Which brings me, on a roundabout path, to the point of this story…Liver mush. I am guessing many people are not familiar with liver mush. It is a Southern “thang” made from ground pork liver and hog head parts mixed with cornmeal and spices like sage and pepper. I know the head parts have a few of you scratching your head part, but when a hog is processed, very little is wasted. I should have mentioned souse meat, pickled pig’s feet or pig’s knuckles first. It makes head parts sound a mite bit more palatable. My grandmother would mix the concoction together and form the liver mush into blocks, wrap it in wax paper and refrigerate. I’m sure some of you folks from above the Mason-Dixon line are thinking liver pudding and you would be close. Liver mush is a bit courser. My grandmother would slice it and fry it with onions…I don’t guess “milk and honey” from Heaven could have been any better.

Unfortunately, liver mush is no better for me than fried chicken liver but it wasn’t long ago I had a powerful hankering, which is Southern for an almost uncontrollable desire and in my case, it was not almost. I wanted fried liver mush and onions something awful. I remembered when we ran out of the homemade product we bought Jenkins’s Liver Mush at Pettus’s Store just down the road from the house. That is exactly what I decided to do…except I couldn’t find Jenkin’s in my part of the world and Pettus’s Store no longer exists. I had to settle for Neese’s Liver Pudding, damn Yankee infiltration. It was great, almost as good as I remembered. Then I made the mistake of reading the list of ingredients. You think head parts were bad? Liver and corn meal were listed third and fourth, the first ingredient was the farthest point on the front of a hog’s head. I’m not even going to tell you what the second ingredient was but I know we didn’t put that particular organ in our liver mush.

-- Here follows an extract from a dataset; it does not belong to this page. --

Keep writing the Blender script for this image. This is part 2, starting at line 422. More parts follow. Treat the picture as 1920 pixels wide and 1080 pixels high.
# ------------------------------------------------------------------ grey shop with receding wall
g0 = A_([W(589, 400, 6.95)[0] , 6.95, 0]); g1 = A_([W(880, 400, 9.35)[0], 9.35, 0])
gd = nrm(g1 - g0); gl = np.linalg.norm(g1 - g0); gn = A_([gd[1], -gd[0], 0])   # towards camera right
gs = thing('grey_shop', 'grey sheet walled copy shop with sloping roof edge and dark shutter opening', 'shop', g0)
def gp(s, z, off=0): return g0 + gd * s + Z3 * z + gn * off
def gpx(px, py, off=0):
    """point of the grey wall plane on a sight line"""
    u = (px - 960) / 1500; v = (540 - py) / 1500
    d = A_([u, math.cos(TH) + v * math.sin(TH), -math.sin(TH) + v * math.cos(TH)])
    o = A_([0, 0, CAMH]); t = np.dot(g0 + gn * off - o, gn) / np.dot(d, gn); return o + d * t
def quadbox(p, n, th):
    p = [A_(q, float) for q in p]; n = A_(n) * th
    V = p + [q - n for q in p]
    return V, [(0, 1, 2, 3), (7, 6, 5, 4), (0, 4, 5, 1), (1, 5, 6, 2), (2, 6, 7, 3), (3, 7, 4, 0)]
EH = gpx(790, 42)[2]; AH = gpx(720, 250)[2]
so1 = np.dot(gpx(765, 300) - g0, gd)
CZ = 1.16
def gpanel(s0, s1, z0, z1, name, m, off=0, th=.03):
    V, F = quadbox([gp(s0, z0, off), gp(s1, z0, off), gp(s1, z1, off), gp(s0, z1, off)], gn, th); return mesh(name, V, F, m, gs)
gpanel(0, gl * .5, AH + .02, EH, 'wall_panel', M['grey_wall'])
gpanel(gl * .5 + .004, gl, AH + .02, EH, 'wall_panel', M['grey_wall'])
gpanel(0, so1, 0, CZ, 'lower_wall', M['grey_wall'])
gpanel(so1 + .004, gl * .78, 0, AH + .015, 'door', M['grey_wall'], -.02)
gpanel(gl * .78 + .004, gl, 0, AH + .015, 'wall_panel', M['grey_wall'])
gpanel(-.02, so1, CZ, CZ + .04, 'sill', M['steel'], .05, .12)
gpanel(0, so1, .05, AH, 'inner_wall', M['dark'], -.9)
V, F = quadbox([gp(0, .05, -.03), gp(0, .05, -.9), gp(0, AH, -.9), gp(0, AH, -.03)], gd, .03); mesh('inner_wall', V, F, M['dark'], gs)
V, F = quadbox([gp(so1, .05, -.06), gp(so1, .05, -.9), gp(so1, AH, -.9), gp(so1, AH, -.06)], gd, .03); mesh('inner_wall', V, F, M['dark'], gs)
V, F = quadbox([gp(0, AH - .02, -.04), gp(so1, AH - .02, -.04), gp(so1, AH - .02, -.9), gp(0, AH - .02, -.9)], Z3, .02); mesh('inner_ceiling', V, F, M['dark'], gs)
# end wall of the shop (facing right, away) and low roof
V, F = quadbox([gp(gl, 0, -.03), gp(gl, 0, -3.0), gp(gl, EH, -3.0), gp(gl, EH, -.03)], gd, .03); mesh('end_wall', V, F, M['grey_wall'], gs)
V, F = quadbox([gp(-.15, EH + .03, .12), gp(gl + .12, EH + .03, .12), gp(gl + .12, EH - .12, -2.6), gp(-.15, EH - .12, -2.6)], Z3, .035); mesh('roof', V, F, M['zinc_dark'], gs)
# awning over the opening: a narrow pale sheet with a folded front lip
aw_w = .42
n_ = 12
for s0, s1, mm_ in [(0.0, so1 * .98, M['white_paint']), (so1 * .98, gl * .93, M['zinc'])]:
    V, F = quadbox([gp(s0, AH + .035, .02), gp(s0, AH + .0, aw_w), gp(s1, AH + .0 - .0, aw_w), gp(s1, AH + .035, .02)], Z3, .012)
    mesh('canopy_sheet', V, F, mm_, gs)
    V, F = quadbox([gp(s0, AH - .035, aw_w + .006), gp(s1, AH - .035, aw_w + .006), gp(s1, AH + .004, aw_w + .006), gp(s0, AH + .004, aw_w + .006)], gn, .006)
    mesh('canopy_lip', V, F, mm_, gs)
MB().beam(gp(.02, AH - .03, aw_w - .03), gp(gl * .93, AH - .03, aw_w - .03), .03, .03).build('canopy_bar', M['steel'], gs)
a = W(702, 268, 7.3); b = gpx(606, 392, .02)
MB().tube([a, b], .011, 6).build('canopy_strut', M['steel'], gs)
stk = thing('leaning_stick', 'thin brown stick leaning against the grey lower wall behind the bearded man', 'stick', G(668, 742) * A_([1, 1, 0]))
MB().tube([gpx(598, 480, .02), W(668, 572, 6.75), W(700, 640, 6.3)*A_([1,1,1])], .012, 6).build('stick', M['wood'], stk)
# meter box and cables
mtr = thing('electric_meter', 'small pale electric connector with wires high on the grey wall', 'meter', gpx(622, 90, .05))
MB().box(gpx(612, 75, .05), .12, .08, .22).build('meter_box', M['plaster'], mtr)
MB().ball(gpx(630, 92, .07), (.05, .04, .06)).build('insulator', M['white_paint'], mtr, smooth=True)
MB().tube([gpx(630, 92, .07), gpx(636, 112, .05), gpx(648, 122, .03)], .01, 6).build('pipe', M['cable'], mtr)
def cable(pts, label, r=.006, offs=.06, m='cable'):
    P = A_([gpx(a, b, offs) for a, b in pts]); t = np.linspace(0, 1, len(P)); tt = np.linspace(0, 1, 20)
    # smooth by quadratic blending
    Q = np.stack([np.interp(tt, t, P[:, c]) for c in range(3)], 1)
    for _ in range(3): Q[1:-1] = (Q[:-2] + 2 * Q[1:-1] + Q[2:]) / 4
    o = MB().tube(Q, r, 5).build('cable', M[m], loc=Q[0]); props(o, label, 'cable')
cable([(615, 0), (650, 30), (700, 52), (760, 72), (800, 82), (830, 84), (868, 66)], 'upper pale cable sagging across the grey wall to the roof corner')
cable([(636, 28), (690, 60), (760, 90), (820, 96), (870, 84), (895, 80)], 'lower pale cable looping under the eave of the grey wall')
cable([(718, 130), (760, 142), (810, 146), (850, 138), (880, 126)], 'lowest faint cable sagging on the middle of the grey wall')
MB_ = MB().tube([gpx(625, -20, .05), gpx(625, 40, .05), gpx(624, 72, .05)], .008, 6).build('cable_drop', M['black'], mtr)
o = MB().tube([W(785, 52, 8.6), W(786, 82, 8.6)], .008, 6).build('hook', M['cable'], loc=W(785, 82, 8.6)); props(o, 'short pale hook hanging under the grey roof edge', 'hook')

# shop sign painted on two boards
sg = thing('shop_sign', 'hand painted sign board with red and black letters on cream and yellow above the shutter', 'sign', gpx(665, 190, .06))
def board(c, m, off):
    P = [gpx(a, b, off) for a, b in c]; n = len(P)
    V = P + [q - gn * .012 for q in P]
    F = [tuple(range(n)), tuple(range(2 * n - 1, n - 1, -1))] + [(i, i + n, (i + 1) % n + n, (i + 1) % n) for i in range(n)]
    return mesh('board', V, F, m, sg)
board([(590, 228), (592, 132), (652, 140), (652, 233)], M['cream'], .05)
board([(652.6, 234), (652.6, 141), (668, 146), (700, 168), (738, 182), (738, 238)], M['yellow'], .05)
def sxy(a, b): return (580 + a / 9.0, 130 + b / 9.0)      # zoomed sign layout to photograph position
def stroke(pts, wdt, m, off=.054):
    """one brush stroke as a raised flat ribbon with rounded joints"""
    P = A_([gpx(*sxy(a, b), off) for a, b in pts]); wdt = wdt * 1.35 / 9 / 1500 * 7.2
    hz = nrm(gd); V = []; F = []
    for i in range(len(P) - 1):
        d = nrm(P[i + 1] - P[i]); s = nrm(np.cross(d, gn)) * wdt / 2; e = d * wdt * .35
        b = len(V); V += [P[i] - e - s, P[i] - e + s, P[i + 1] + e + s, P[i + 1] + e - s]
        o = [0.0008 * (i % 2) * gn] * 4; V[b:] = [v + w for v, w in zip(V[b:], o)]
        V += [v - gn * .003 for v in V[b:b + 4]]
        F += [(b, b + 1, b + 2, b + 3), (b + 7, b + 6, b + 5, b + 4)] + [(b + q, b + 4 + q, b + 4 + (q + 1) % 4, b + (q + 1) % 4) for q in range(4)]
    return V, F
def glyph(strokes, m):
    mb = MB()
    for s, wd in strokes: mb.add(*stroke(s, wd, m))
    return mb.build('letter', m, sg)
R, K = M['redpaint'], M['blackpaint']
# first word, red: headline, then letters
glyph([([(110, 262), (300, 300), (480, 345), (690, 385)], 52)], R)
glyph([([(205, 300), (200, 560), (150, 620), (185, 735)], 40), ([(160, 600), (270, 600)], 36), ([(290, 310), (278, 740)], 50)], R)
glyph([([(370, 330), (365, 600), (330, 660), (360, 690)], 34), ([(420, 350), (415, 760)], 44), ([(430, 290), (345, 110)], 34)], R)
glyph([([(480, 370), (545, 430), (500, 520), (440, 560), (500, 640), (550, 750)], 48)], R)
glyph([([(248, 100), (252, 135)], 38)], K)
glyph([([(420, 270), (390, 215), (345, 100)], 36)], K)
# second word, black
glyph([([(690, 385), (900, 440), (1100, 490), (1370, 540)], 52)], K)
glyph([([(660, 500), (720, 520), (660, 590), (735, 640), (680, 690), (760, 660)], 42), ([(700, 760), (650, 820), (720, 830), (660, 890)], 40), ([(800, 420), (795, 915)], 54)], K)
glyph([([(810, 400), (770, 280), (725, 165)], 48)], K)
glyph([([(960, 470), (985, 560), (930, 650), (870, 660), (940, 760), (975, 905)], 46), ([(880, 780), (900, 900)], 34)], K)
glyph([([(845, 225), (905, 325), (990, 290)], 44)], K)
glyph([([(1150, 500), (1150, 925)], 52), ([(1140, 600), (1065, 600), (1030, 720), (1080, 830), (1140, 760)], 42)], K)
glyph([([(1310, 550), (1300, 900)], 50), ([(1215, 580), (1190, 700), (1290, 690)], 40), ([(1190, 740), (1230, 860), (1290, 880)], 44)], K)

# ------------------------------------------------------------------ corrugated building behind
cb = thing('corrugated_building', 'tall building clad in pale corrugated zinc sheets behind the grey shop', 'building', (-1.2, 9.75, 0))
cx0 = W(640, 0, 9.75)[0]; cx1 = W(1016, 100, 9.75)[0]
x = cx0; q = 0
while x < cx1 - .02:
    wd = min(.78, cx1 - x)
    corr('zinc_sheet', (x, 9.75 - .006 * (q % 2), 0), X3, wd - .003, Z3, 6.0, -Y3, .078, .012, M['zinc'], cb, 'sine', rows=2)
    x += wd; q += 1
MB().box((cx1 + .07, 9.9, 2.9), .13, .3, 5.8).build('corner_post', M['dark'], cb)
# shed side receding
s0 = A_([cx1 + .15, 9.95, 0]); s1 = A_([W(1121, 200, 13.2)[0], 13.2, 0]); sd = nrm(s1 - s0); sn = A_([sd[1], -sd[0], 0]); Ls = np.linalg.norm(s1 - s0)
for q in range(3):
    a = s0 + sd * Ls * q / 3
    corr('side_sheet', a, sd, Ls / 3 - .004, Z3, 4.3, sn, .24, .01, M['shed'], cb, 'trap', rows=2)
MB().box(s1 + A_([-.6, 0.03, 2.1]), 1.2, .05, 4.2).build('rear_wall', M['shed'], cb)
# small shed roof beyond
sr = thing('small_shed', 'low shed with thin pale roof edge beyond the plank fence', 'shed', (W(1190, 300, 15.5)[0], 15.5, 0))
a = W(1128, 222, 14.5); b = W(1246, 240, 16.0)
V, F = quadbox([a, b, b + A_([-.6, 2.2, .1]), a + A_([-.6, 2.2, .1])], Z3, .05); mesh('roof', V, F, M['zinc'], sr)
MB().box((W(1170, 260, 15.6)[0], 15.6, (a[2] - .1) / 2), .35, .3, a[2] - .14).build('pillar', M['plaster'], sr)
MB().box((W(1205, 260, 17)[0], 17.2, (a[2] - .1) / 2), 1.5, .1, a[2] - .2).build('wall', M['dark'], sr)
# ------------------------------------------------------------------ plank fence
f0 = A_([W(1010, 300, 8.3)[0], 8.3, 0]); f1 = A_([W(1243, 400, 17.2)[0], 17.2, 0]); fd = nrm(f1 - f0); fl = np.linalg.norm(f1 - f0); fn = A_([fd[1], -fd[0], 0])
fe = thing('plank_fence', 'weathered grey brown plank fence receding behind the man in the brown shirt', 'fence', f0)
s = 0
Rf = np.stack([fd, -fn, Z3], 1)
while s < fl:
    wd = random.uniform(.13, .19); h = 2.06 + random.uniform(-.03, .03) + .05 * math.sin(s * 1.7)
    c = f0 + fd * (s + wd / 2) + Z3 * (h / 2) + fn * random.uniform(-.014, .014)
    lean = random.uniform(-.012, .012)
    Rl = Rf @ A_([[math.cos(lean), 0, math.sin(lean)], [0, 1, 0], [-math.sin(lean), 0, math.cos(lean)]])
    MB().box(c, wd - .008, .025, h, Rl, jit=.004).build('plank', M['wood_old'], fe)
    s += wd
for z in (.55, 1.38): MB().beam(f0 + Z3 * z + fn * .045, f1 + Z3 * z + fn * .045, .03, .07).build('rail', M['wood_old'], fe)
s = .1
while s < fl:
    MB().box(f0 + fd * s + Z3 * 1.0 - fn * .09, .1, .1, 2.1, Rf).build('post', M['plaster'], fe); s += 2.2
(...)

Will I eat it again? Despite the list of ingredients more than likely. I am pragmatic enough to realize if it tastes good it really doesn’t matter what the ingredients are. I’m also a realist and must admit, fried liver mush is not very good for me so I won’t eat it often. The reason I will eat it occasionally is because it reminds me of people now gone and sometimes warm feelings are worth the risk.